An investigation into how Native American identity became a commodity, from cultural appropriation to ethnic fraud to disenrollment

Settler capitalism has been so effective that the very identities of Indigenous people have been usurped, misconstrued, and weaponized. In Who Gets to Be Indian?, scholar and writer Dina Gilio-Whitaker (Colville Confederated Tribes) explores how ethnic fraud and the commodification of Indianness has resulted in mass confusion about what it means to be Indigenous in the United States.

As an entry point to the seemingly intractable problem of ethnic fraud, Gilio-Whitaker critically looks to the film industry, including a case study of Sacheen Littlefeather, who is most known as the Native American woman that rejected an Oscar on behalf of Marlon Brando in 1973—though later revealed, she was not who she said she was. Gilio-Whitaker argues that this pretendian phenomenon originated in Southern California when the United States was forcing assimilation of Indians into white America culturally, but also into its capitalist economic system. With Indianness becoming a marketized commodity in the Hollywood film business, the field became open to anyone who could convincingly adopt an Indian persona.

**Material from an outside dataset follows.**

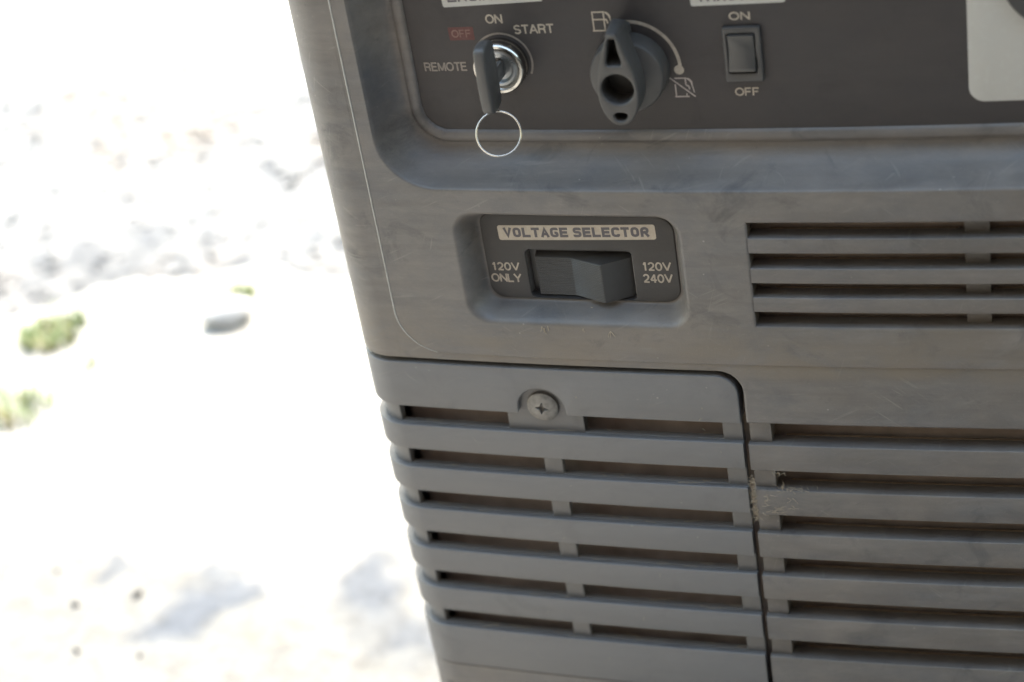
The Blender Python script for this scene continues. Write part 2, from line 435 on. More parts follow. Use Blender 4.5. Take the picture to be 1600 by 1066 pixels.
# rims of the openings: walls going in 9 mm
ed = np.concatenate([quads[:, [0, 1]], quads[:, [1, 2]], quads[:, [2, 3]], quads[:, [3, 0]]])
key = np.sort(ed, 1); kk = key[:, 0].astype(np.int64) * (si * zi) + key[:, 1]
u, inv, cnt = np.unique(kk, return_inverse=True, return_counts=True)
be = ed[cnt[inv] == 1]
fs, fz = SS.ravel(), ZZ.ravel()
outer = ((fs[be] < S[0] + .01).all(1)) | ((fs[be] > S[-1] - .01).all(1)) | ((fz[be] < Z[0] + .01).all(1)) | ((fz[be] > Z[-1] - .01).all(1))
be = be[~outer]
rim = np.unique(be); fd = dd.ravel().copy(); fd[rim] -= .35
m = {v: i + si * zi for i, v in enumerate(rim)}
V = np.concatenate([np.stack([fs, fz, fd], 1), np.stack([fs[rim], fz[rim], fd[rim] - 9], 1)])
walls = np.array([[b, a, m[a], m[b]] for a, b in be])
F = np.concatenate([quads, walls])
used = np.unique(F); remap = np.full(len(V), -1); remap[used] = np.arange(len(used)); V = V[used]; F = remap[F]
W = bendv(V[:, 0], V[:, 1], V[:, 2])
me = bpy.data.meshes.new('front_cover')
me.vertices.add(len(W)); me.vertices.foreach_set('co', W.ravel())
me.loops.add(F.size); me.loops.foreach_set('vertex_index', F.ravel().astype(np.int32))
me.polygons.add(len(F)); me.polygons.foreach_set('loop_start', np.arange(0, F.size, 4, dtype=np.int32)); me.polygons.foreach_set('loop_total', np.full(len(F), 4, np.int32))
me.update(calc_edges=True); me.validate()
cover = link('front_cover', me, MAT['cover'], gen, 42)

# pale parting bead round the raised face
bm = bmesh.new()
tp = [(-101.9, z) for z in np.linspace(225, .4, 120)] + [(-79.9 + 22 * math.cos(math.radians(a)), .2 + 22 * math.sin(math.radians(a))) for a in np.linspace(181, 258, 26)]
n_ = len(tp)
tube_bm(bm, [(x, .12, z) for x, z in tp], lambda t: .42 * min(1, .25 + (1 - t) * 4.5), 8)
MAT['pale_bead'] = plain('pale_bead_plastic', (.30, .29, .27), .45, 0, .35, 200)
bm_done('parting_bead', bm, MAT['pale_bead'], cover, cuts=False, smooth=60)

# ---- rest of the body so that it is a closed machine standing on the ground
path = [s for s in S if s <= 300]
P2 = bendv(path, np.zeros(len(path)), np.full(len(path), -.8))[:, :2]
back_y = float(P2[0][1])
bm = bmesh.new()
for zz in (240, -400):
    vs_ = [bm.verts.new((p[0], p[1], (zz + GROUND) / 1000)) for p in P2[::3]] + [bm.verts.new((.30, back_y, (zz + GROUND) / 1000))]
    bm.faces.new(vs_)
for (a, b) in (((P2[-1][0], P2[-1][1]), (.30, back_y)), ((.30, back_y), (P2[0][0], back_y))):
    bm.faces.new([bm.verts.new((*a, .02)), bm.verts.new((*b, .02)), bm.verts.new((*b, .66)), bm.verts.new((*a, .66))])
me = bpy.data.meshes.new('body_shell'); bm.to_mesh(me); bm.free()
link('body_shell', me, MAT['cover'], gen, 0)
for fx, fy in ((-.08, .06), (.25, .06), (-.08, .40), (.25, .40)):
    bm = bmesh.new(); bmesh.ops.create_cone(bm, cap_ends=True, segments=24, radius1=.022, radius2=.026, depth=.0215, matrix=Matrix.Translation((fx, fy, .0107)))
    me = bpy.data.meshes.new('rubber_foot'); bm.to_mesh(me); bm.free(); link('rubber_foot', me, MAT['black'], gen)

# inner wall seen dimly through the slots
slab('inner_panel', rrect(-190, 264, -222, -28, 2), MAT['inner'], gen, dtop=-15, dbot=-17, bev=0)
slab('inner_panel', rrect(60, 264, -8, 56, 2), MAT['inner'], gen, dtop=-12, dbot=-14, bev=0)

# ---- slats
def bar_prof(zt, zb, d0, db, rt=1.3, rb=.8, slope=.6):
    P = [(zt - slope, db), (zt - .05, d0 - rt)]
    for k in range(1, 5):
        a = k / 4 * math.pi / 2; P.append((zt - rt * (1 - math.cos(a)), d0 - rt + rt * math.sin(a)))
    P.append((zb + rb, d0))
    for k in range(1, 4):
        a = k / 3 * math.pi / 2; P.append((zb + rb * (1 - math.sin(a)), d0 - rb * (1 - math.cos(a))))
    P.append((zb + .4, db))
    return P
UP = [(49.3, 41.9), (34.7, 27.3), (20.1, 13.0), (5.8, -1.75)]
for (t0, b0), (t1, b1) in zip(UP[:-1], UP[1:]):
    sweep('slat', bar_prof(b0, t1, -.02, -9, .5, .3, .3), VENT['l'] - .02, VENT['r'], MAT['cover'], cover)
for (t0, b0) in UP:
    sweep('inner_rib', [(b0 - .6, -9.2), (b0 - .05, -9.2), (b0 - .05, -9.9), (b0 - .6, -9.9)], 74, 151, MAT['dirtline'], cover)
    sweep('inner_rib', [(b0 - .6, -9.2), (b0 - .05, -9.2), (b0 - .05, -9.9), (b0 - .6, -9.9)], 166, 258, MAT['dirtline'], cover)
    slab('slot_divider', rrect(153.8, 163.8, b0 - .8, t0 + .8, .1), MAT['cover'], cover, dtop=-5.5, dbot=-9, bev=.05, cuts=False)
TOP0, PITCH, BAR, GAP = -64.3, 25.1, 14.2, 10.9
NB = 6
for i in range(NB):
    zt = TOP0 - PITCH * i
    sweep('slat', bar_prof(zt, zt - BAR if i < NB - 1 else -216.5, -.05, -10, .5, .4, 1.1), 57.0, RG['r'], MAT['cover'], cover)
    sweep('inner_rib', [(zt - 1.8, -10.2), (zt - .8, -10.2), (zt - .8, -10.9), (zt - 1.8, -10.9)], 72.5 + i * .3, 258, MAT['dirtline'], cover)
    slab('slot_land', rrect(57.6, 67.2, zt - .3, zt + PITCH - BAR + .3, (.1, .1, .1, .1)), MAT['cover'], cover, dtop=-3.0, dbot=-12, bev=.05, cuts=False)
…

Deeply researched using socio-historical analysis, Gilio-Whitaker offers insights from her own experiences grappling with identity to provide clarity and help readers understand how the commodification of Indianness have ultimately left many people of legitimate American Indian heritage to be disconnected from their tribes. Personal and compelling, Gilio-Whitaker takes settler capitalism to task and helps us better understand how we got here in order to counteract the abuses of pretendianism and disenrollment.

Table of Contents

Introduction

CHAPTER ONE
A Pretendian Princess:
The Curious Case of Sacheen Littlefeather

CHAPTER TWO
Indigeneity, Nationhood, Racialization, and the Settler State:
Why Political Status Matters to Native “Identity” Formation

CHAPTER THREE
Who’s Running the Show?
Indians in Hollywood and the Birth of Native American Ethnic Fraud

CHAPTER FOUR
Indians, Hippies, and Shamans, Oh My!
California and the Birth of Neo-Indianism

CHAPTER FIVE
Kill the Indian to Save the Per Cap:
Settler Capitalism and Tribal Belonging and Unbelonging Through Disenrollment

CHAPTER SIX
Slippery Politics:
Why Claims to Indianness Are So Common

CONCLUSION
The Lessons of Tricksters:
What Coyote Teaches Us

Acknowledgments
Notes
Index

Author

Dina Gilio-Whitaker (Colville Confederated Tribes) is a lecturer of American Indian Studies at California State University San Marcos, and an independent consultant and educator in environmental justice policy planning. At CSUSM she teaches courses on environmentalism and American Indians, traditional ecological knowledge, religion and philosophy, Native women’s activism, American Indians and sports, and decolonization. As a public intellectual, Dina brings her scholarship into focus as an award-winning journalist as well, contributing to numerous online outlets including Indian Country Today, the Los Angeles Times, High Country News and many more. Dina is co-author with Roxanne Dunbar-Ortiz of “All the Real Indians Died Off”: And 20 Other Myths About Native Americans, and As Long as Grass Grows: The Indigenous Fight for Environmental Justice from Colonization to Standing Rock.